Hamiltonian Graph

tutorial and example
tutorial and example

What is Hamiltonian graph?

Hamiltonian graph is a graph in which each vertex is visited exactly once. A graph that contains a Hamiltonian cycle is called a Hamiltonian graph. Sometimes it is also known as Hamilton graph.

This graph was named after the scientist William Rowan Hamilton who invented the icosian game which is also known as Hamilton’s puzzle. By using Hamilton puzzle, we have to find the Hamiltonian cycle in the edge graph of dodecahedron and he solved this problem using icosian calculus.

A graph that contains Hamiltonian path is said to be traceable. A Hamiltonian graph that has n node has graph circumference n.

Hamiltonian Path: A Hamiltonian path is the path that covers every vertices exactly once.

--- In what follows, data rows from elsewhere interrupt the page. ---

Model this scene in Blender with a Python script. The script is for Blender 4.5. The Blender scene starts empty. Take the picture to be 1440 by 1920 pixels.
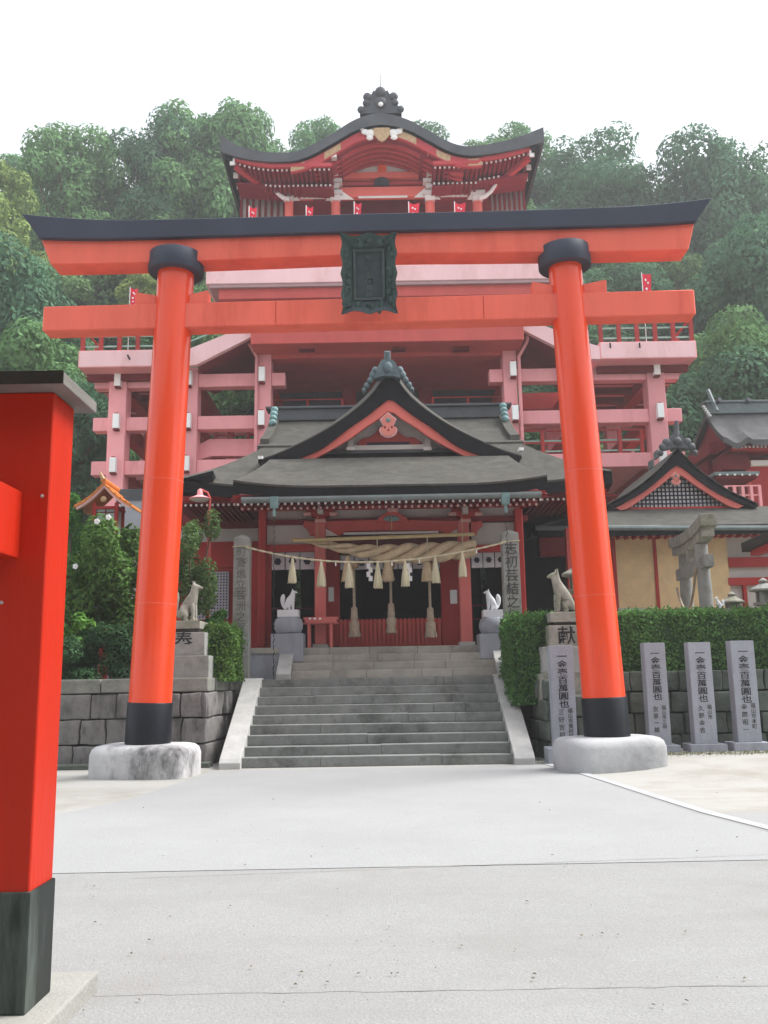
import bpy, bmesh, math, random
import numpy as np
from mathutils import Vector, Matrix
rad = math.radians
random.seed(7)
S = bpy.context.scene
C = S.collection

# ---------------------------------------------------------------- camera
EYE = Vector((0, 0, 1.58)); F = 1700.0; PITCH = rad(10.33); ROLL = rad(-0.95)
RM = (Matrix.Rotation(rad(90) + PITCH, 4, 'X') @ Matrix.Rotation(ROLL, 4, 'Z'))
cd = bpy.data.cameras.new('camera'); cam = bpy.data.objects.new('camera', cd); C.objects.link(cam)
cam.matrix_world = Matrix.Translation(EYE) @ RM
cd.sensor_fit = 'VERTICAL'; cd.sensor_height = 24.0; cd.lens = F / 1920 * 24.0
cd.clip_start = 0.1; cd.clip_end = 3000
S.camera = cam

# ---------------------------------------------------------------- sky, sun, exposure
SUN_EL, SUN_AZ = rad(54), rad(80)          # azimuth measured clockwise from +Y (towards +X)
W = bpy.data.worlds.new('World'); S.world = W; W.use_nodes = True
nt = W.node_tree; nt.nodes.clear()
sky = nt.nodes.new('ShaderNodeTexSky'); sky.sky_type = 'NISHITA'; sky.sun_disc = False
sky.sun_elevation = SUN_EL; sky.sun_rotation = SUN_AZ; sky.dust_density = 5; sky.air_density = 1.0; sky.ozone_density = 1.0
hs = nt.nodes.new('ShaderNodeHueSaturation'); hs.inputs['Saturation'].default_value = 0.16; hs.inputs['Value'].default_value = 1.0
mxw = nt.nodes.new('ShaderNodeMix'); mxw.data_type = 'RGBA'; mxw.inputs[0].default_value = 0.6
mxw.inputs[7].default_value = (9.1, 9.6, 10.4, 1)     # the even white of a closed cloud cover
bg = nt.nodes.new('ShaderNodeBackground'); bg.inputs['Strength'].default_value = 0.092
ow = nt.nodes.new('ShaderNodeOutputWorld')
nt.links.new(sky.outputs[0], hs.inputs['Color']); nt.links.new(hs.outputs[0], mxw.inputs[6])
nt.links.new(mxw.outputs[2], bg.inputs['Color']); nt.links.new(bg.outputs[0], ow.inputs[0])
sl = bpy.data.lights.new('sun', 'SUN'); sl.energy = 3.0; sl.angle = rad(30); sl.color = (1.0, 0.975, 0.94)
so = bpy.data.objects.new('sun', sl); C.objects.link(so)
sdir = Vector((math.sin(SUN_AZ) * math.cos(SUN_EL), math.cos(SUN_AZ) * math.cos(SUN_EL), math.sin(SUN_EL)))
so.rotation_euler = (-sdir).to_track_quat('-Z', 'Y').to_euler()
S.view_settings.view_transform = 'Standard'; S.view_settings.look = 'None'
S.view_settings.gamma = 1; S.view_settings.use_curve_mapping = False
S.view_settings.exposure = 0.98
S.cycles.max_bounces = 6; S.cycles.diffuse_bounces = 3; S.cycles.transparent_max_bounces = 8
S.cycles.volume_bounces = 1
HAZE = 0.0011

# ---------------------------------------------------------------- pixel -> place (photo pixels, 1440 x 1920)
def ray(px, py):
    return RM.to_3x3() @ Vector(((px - 720) / F, (960 - py) / F, -1.0))
def P(px, py, Y):
    r = ray(px, py); return EYE + r * (Y / r.y)
def G(px, py, z=0.0):
    r = ray(px, py); return EYE + r * ((z - EYE.z) / r.z)

# ---------------------------------------------------------------- objects
def tag(o, label=None, cat=None, group=None, kind=None):
    if label: o['label'] = label
    if cat: o['category'] = cat
    if group: o['group'] = group
    if kind: o['kind'] = kind
    return o
def thing(name, loc, label, cat, group=None, rz=0.0):
    o = bpy.data.objects.new(name, None); C.objects.link(o); o.empty_display_size = 0.2
    o.location = loc; o.rotation_euler = (0, 0, rz)
    return tag(o, label, cat, group)
def link(name, me, mat, parent=None, local=False):
    o = bpy.data.objects.new(name, me); C.objects.link(o)
    if mat: me.materials.clear(); me.materials.append(mat)
    if parent: o.parent = parent
    return o
def copy_tree(o, parent=None):
    c = o.copy(); C.objects.link(c)
    if parent: c.parent = parent
    for ch in list(o.children): copy_tree(ch, c)
    return c

class MB:
    """collects shapes, builds ONE mesh object"""
    def __init__(s): s.v = []; s.f = []
    def add(s, vs, fs):
        n = len(s.v); s.v += [tuple(v) for v in vs]; s.f += [tuple(i + n for i in f) for f in fs]; return s
    def box(s, x0, x1, y0, y1, z0, z1):
        if x0 > x1: x0, x1 = x1, x0
        if y0 > y1: y0, y1 = y1, y0
        if z0 > z1: z0, z1 = z1, z0
        return s.add([(x0,y0,z0),(x1,y0,z0),(x1,y1,z0),(x0,y1,z0),(x0,y0,z1),(x1,y0,z1),(x1,y1,z1),(x0,y1,z1)],
                     [(3,2,1,0),(4,5,6,7),(0,1,5,4),(1,2,6,5),(2,3,7,6),(3,0,4,7)])
    def bp(s, px0, px1, py0, py1, Y, D):
        """box whose front face covers these photo pixels at distance Y, D deep"""
        m = (py0 + py1) / 2; c = (px0 + px1) / 2
        return s.box(P(px0, m, Y).x, P(px1, m, Y).x, Y, Y + D, P(c, py1, Y).z, P(c, py0, Y).z)
    def bar(s, a, b, w, h=None):
        """square bar from a to b"""
        a, b = Vector(a), Vector(b); h = h or w; d = (b - a).normalized()
        u = d.cross(Vector((0, 0, 1)))
        if u.length < 1e-3: u = Vector((1, 0, 0))
        u.normalize(); t = u.cross(d)
        vs = [p + u * (sx * w / 2) + t * (sz * h / 2) for p in (a, b) for sx, sz in ((-1,-1),(1,-1),(1,1),(-1,1))]
        return s.add(vs, [(0,1,2,3),(7,6,5,4),(4,5,1,0),(5,6,2,1),(6,7,3,2),(7,4,0,3)])
    def tube(s, pts, rs, n=8, cap=True):
        pts = [Vector(p) for p in pts]
        if not isinstance(rs, (list, tuple)): rs = [rs] * len(pts)
        vs = []; fs = []; prev = None
        for i, p in enumerate(pts):
            d = (pts[min(i+1, len(pts)-1)] - pts[max(i-1, 0)]).normalized()
            if prev is None:
                u = d.cross(Vector((0, 1, 0)) if abs(d.y) < 0.9 else Vector((1, 0, 0))).normalized()
            else:
                u = (prev - d * prev.dot(d)).normalized()
            prev = u; w = d.cross(u)
            for k in range(n):
                a = 2 * math.pi * k / n
                vs.append(p + (u * math.cos(a) + w * math.sin(a)) * rs[i])
        for i in range(len(pts) - 1):
            for k in range(n):
                a = i*n + k; b = i*n + (k+1) % n
                fs.append((a, b, b + n, a + n))
        if cap:
            fs.append(tuple(reversed(range(n)))); m = (len(pts)-1) * n; fs.append(tuple(range(m, m + n)))
        return s.add(vs, fs)
    def lathe(s, c, prof, n=20, sx=1.0, sy=1.0, a0=0.0):
        """prof: list of (r, z) from bottom to top"""
        vs = []; fs = []
        for r, z in prof:
            for k in range(n):
                a = a0 + 2 * math.pi * k / n
                vs.append((c[0] + r * sx * math.cos(a), c[1] + r * sy * math.sin(a), c[2] + z))
        for i in range(len(prof) - 1):
            for k in range(n):
                a = i*n + k; b = i*n + (k+1) % n
                fs.append((a, b, b + n, a + n))
        fs.append(tuple(reversed(range(n)))); m = (len(prof)-1) * n; fs.append(tuple(range(m, m + n)))
        return s.add(vs, fs)
    def ball(s, c, r, n=10, m=6):
        rr = r if isinstance(r, (tuple, list)) else (r, r, r)
        pr = [(max(1e-3, math.sin(math.pi * i / m)), -math.cos(math.pi * i / m)) for i in range(m + 1)]
        t = MB().lathe((0,0,0), pr, n)
        return s.add([(c[0]+v[0]*rr[0], c[1]+v[1]*rr[1], c[2]+v[2]*rr[2]) for v in t.v], t.f)
    def prism(s, poly, y0, y1):
        """poly (x,z) in the wall plane, extruded along Y"""
        n = len(poly); area = sum(poly[i][0]*poly[(i+1)%n][1] - poly[(i+1)%n][0]*poly[i][1] for i in range(n))
        if area < 0: poly = poly[::-1]
        vs = [(x, y0, z) for x, z in poly] + [(x, y1, z) for x, z in poly]
        fs = [tuple(range(n)), tuple(reversed(range(n, 2*n)))]
        for i in range(n):
            j = (i+1) % n; fs.append((j, i, i+n, j+n))
        return s.add(vs, fs)
    def prismx(s, poly, x0, x1):
        """poly (y,z) extruded along X"""
        t = MB().prism(poly, x0, x1)
        return s.add([(v[1], v[0], v[2]) for v in t.v], [f[::-1] for f in t.f])
    def ribbon(s, top, bot, y0, y1):
        """closed solid between two (x,z) lines of equal count, from y0 to y1"""
        n = len(top); vs = []
        for y in (y0, y1):
            vs += [(x, y, z) for x, z in top] + [(x, y, z) for x, z in bot]
        fs = []
        for i in range(n - 1):
            fs += [(n+i, n+i+1, i+1, i), (2*n+i, 2*n+i+1, 3*n+i+1, 3*n+i),
                   (i, i+1, 2*n+i+1, 2*n+i), (3*n+i, 3*n+i+1, n+i+1, n+i)]
        fs += [(n, 0, 2*n, 3*n), (n-1, 2*n-1, 4*n-1, 3*n-1)]
        return s.add(vs, fs)
    def sheet(s, f, nu, nv, t):
        """solid sheet: f(u,v) is the top surface, t the thickness (number or function)"""
        tf = t if callable(t) else (lambda u, v: t)
        vs = []; fs = []; N = (nu+1) * (nv+1)
        for k in (0, 1):
            for i in range(nu+1):
                for j in range(nv+1):
                    u, v = i/nu, j/nv; p = Vector(f(u, v))
                    if k: p.z -= tf(u, v)
                    vs.append(p)
        g = lambda i, j: i*(nv+1) + j
        for i in range(nu):
            for j in range(nv):
                fs.append((g(i,j), g(i+1,j), g(i+1,j+1), g(i,j+1)))
                fs.append((N+g(i,j+1), N+g(i+1,j+1), N+g(i+1,j), N+g(i,j)))
        for i in range(nu):
            fs.append((g(i,0), N+g(i,0), N+g(i+1,0), g(i+1,0)))
            fs.append((g(i+1,nv), N+g(i+1,nv), N+g(i,nv), g(i,nv)))
        for j in range(nv):
            fs.append((g(0,j+1), N+g(0,j+1), N+g(0,j), g(0,j)))
            fs.append((g(nu,j), N+g(nu,j), N+g(nu,j+1), g(nu,j+1)))
        return s.add(vs, fs)
    def build(s, name, mat, parent=None, bevel=0.0, smooth=False, local=False, seg=2, angle=30):
        off = Vector((0,0,0))
        if parent is not None and not local:
            o = parent
            while o: off += o.location; o = o.parent
        me = bpy.data.meshes.new(name)
        me.from_pydata([(v[0]-off.x, v[1]-off.y, v[2]-off.z) for v in s.v], [], s.f)
        bm = bmesh.new(); bm.from_mesh(me)
        bmesh.ops.recalc_face_normals(bm, faces=bm.faces)
        if bevel > 0:
            es = [e for e in bm.edges if len(e.link_faces) == 2 and e.calc_face_angle() > rad(angle)]
            bmesh.ops.bevel(bm, geom=es, offset=bevel, segments=seg, profile=0.7, affect='EDGES', clamp_overlap=True)
        if smooth:
            for f in bm.faces: f.smooth = True
            for e in bm.edges:
                if len(e.link_faces) == 2 and e.calc_face_angle() > rad(38): e.smooth = False
        bm.to_mesh(me); bm.free()
        return link(name, me, mat, parent)

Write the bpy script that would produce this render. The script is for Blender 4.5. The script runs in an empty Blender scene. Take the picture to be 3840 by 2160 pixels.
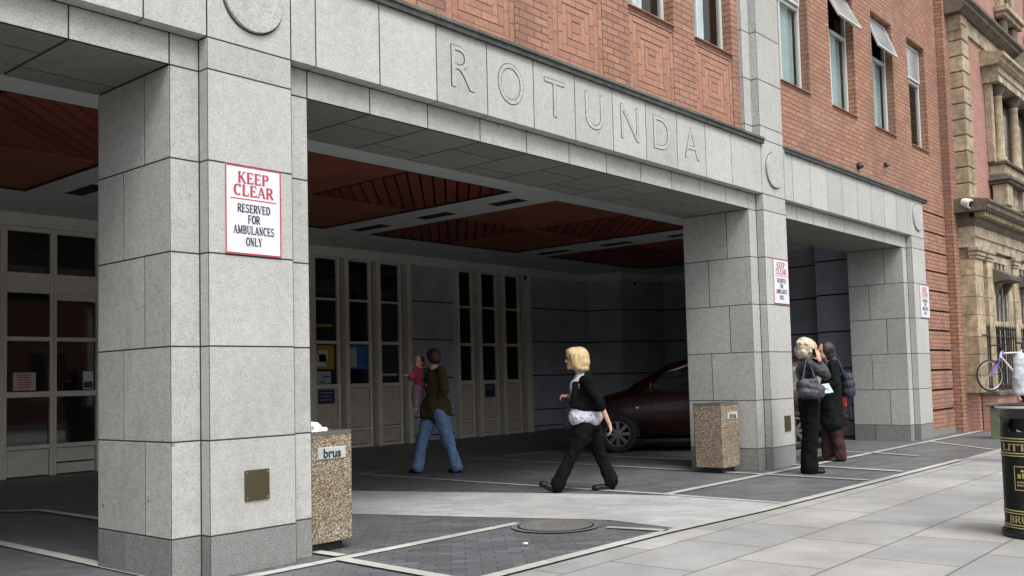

Hamiltonian cycle: A cycle that covers every vertices exactly once and the starting and end vertex are same is called Hamiltonian cycle.

NOTE: A Hamiltonian cycle can be converted in Hamiltonian path by removing its one edge.

Examples:

  1. A complete graph with more than two vertices is Hamiltonian.
  2. Every cycle graph is Hamiltonian.
  3. Every tournament has odd number of Hamiltonian Path.
  4. Platonic solid.
  5. Cayley graph of finite Coxeter group.

In the above figures each vertex is visited exactly once.

Properties

1. Conversion of Hamiltonian cycle to Hamiltonian path is possible by removing one of its edges, but a path can only be extended to cycle if its endpoints are adjacent.

2. All biconnected graphs are Hamiltonian.

3. A tournament is Hamiltonian if it is strongly connected.

Semi Hamiltonian Graph

The Hamiltonian graph in which each vertex is visited exactly once but the starting vertex and ending vertex are not the same then the graph is known as semi Hamiltonian graph.